株式投資は「ゼロサムゲーム」ではない
杏奈さんのように、投資をしようとすると、家族や身近な人から「危ないからやめなさい」と言われることも多いのではないでしょうか? 実際、今までの経済の動きの中で、バブル崩壊やリーマンショックなどで、株式投資をしても損をしたという経験を持つ人はたくさんいます。
ここでは損をするか得をするかという視点ではなく、株式投資とは何なのか、株がどんな役割を持っているのかという視点から整理してみましょう。

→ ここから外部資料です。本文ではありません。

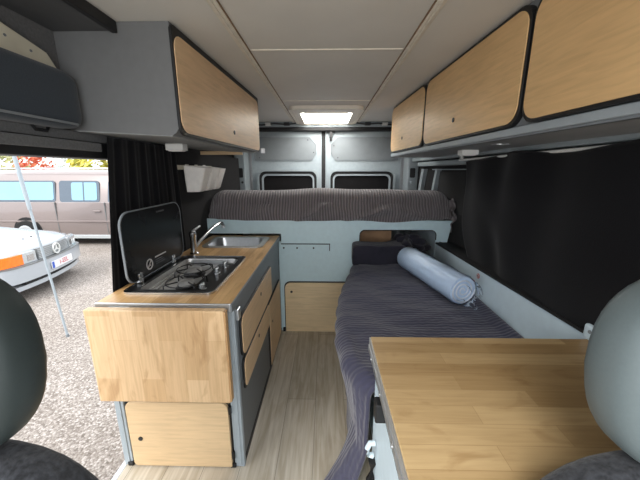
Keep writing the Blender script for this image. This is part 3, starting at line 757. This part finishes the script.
# crumpled throw bundled into the niche
bm = NB()
def throw(u, v):
    a = 2*pi*u; b = pi*(v-.5)
    r = 1+.16*sin(3*a+2*b)+.12*sin(5*a-4*b+1)+.09*sin(9*a+7*b)
    return Vector((.64+.155*cos(b)*cos(a)*r, 2.28+.13*cos(b)*sin(a)*r, .715+.095*sin(b)*r+.05*cos(b)*cos(a)*0))
grid(bm, throw, 60, 36); bmesh.ops.remove_doubles(bm, verts=bm.verts, dist=1e-4)
for v in bm.verts:
    if v.co.z < .64: v.co.z = .64+(v.co.z-.64)*.1
o = obj('crumpled_throw', bm, M['crumple'], None, smooth=True, angle=180); tag(o, 'crumpled dark throw bundled in the niche at the head of the bed', 'throw')
t = thing('storage_box', (.42, 2.74, .56), 'brown wooden storage box standing inside the niche under the raised bed', 'box')
obj('box_body', B(.28, .56, 2.50, 2.80, .561, .83), M['rust'], t); obj('lid', B(.275, .565, 2.495, 2.805, .83, .86, bev=.004), M['rust'], t)

# rolled foam mat in plastic film
A0, A1 = Vector((.59, 2.09, .704)), Vector((.735, 1.505, .692)); ax = (A1-A0).normalized(); lenr = (A1-A0).length
rot = ax.to_track_quat('Z', 'Y').to_matrix().to_4x4(); R0 = .079
t = thing('rolled_foam_mat', (.69, 1.86, .618), 'pale blue foam mat rolled up in clear plastic, lying on the bedspread', 'foam mat')
bm = NB(); lathe(bm, [(R0*.2, 0), (R0*.97, 0), (R0, .006), (R0, lenr-.006), (R0*.96, lenr), (R0*.2, lenr)], (0, 0, 0), 'z', 36)
xf(bm, Matrix.Translation(A0) @ rot); m_ = obj('foam_roll', bm, M['foam'], t, smooth=True)
bm = NB()
sp = [(R0*(.10+.82*k/60)*cos(2*pi*3*k/60), R0*(.10+.82*k/60)*sin(2*pi*3*k/60), lenr+.001) for k in range(61)]
tube(bm, sp, .0045, 6); xf(bm, Matrix.Translation(A0) @ rot); obj('spiral_end', bm, M['foamroll'], m_, smooth=True, label='paler spiral of the rolled edge')
def film(u, v):
    a = 2*pi*u; h = -.01+(lenr+.10)*v
    if h < lenr: r = R0*1.04+.003*sin(7*a+30*h)+.002*sin(13*a)
    else:
        k = (h-lenr)/.09; r = R0*1.04*(1-.55*k)+.016*k*sin(5*a+3)+.010*k*sin(9*a+11*k)
    h2 = h+(.02*sin(3*a)*max(0, h-lenr)/.075)
    return Vector((r*cos(a), r*sin(a), h2))
bm = NB(); grid(bm, film, 64, 60); xf(bm, Matrix.Translation(A0) @ rot); bmesh.ops.remove_doubles(bm, verts=bm.verts, dist=1e-5)
obj('plastic_film', bm, M['film'], t, smooth=True, angle=180)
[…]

本来、株式投資はギャンブルとは違います。ギャンブルは、いわゆる賭け事で、負けた人のお金が勝った人の懐に入ることが多いです。競馬や競輪などをイメージするとわかりやすいですが、何割または何%かの人が勝った、当たったとすると、それに参加して負けたり外れたりした分のお金が、勝者や当選者の取り分に回るという仕組みです。
これは、参加者の得点と失点の合計(サム)がゼロになるという意味で、経済学におけるゲーム理論から「ゼロサムゲーム」と言われています。
それに対して、株式投資は、会社が発行する株を購入して株主になり、経営に参加することで配当を得たり、途中で株を売却することで、株価の値動きから利益(場合によっては損失)を実現したりすることを言います。
株は、会社が経営に必要なお金を集めるために投資家から出資を募るものです。それによって、集まったお金をもとに、会社は人や設備などを準備して事業を進めることができます。その会社が提供する商品やサービスが売れて業績が上がり、決算で利益が出れば、その中から株主へ配当がなされて、みんなで経営の成果をシェアすることができるのです。
株式投資は、会社の価値が高まることで、「プラスサムゲーム」になる可能性もあるという点で、「ゼロサムゲーム」というギャンブルとは大きな違いがあります。
会社のやっていることが社会の中で認められ、評価されてくると、当然、この会社へもっとお金を出したい、出資したいという人が増えてきます。その結果、その会社の株を買うというオファーも増えてくるので、需要と供給の関係から、会社の株価も上昇するでしょう。その会社が生み出す付加価値が、株価に反映されていくとも言えます。
ただし、一方でその逆もあり、世の中の環境変化に適応できなかったり、会社が不祥事を起こして世間の信頼を裏切るようなことがあったり、業績が落ちたりするとどうでしょうか?
当然、会社の財政も厳しくなり、株主へ配当をする余裕もなくなってくるでしょう。それと同時に会社に対する魅力が落ちて、株を売りたい人が増え、株価も下がる傾向が強くなります。
株価は、約束された固定されたものではなく、会社の価値に対する投資家全体からの評価が映し出されたものと言えるでしょう。
「目的」も「仕組み」も違う株式投資とギャンブル
杏奈さんのように「英語で言うなら何か?」を調べるのも、本来の意味の違いを確認するのにとても役立つ方法です。
株は、「share」とか「stock」と表現されますが、「share」は、経営の成果を投資家が共有できるという意味から、一方、「stock」は会社側にとって投資されたお金を蓄積して使えるという意味があります。
ギャンブル、博打は、英語でも「gamble」で、やはり目的も仕組みも違うことがわかっていただけたでしょうか?
とはいえ、「ギャンブルではない、株主は会社の経営者の1人なんだ」と頭ではわかっていながらも、博打のように株価の値上がり値下がりだけに目を付けて株式投資をやっている人も意外と多いようです。これから上がるだろうと期待して株を購入し、期待通りいかずに株価が下がってしまったことを悔いる人も本当にたくさんいます。
単なる予想や期待で株を買ってしまったり、世の中の情報に振り回されてしまわないように上手に付き合っていくことが何より大事なのです。株式投資を通じて、自分と社会経済がつながって、自分らしく味わい楽しんで人生を過ごせるような投資の考え方や行動の仕方を、一緒に学んでいきましょう。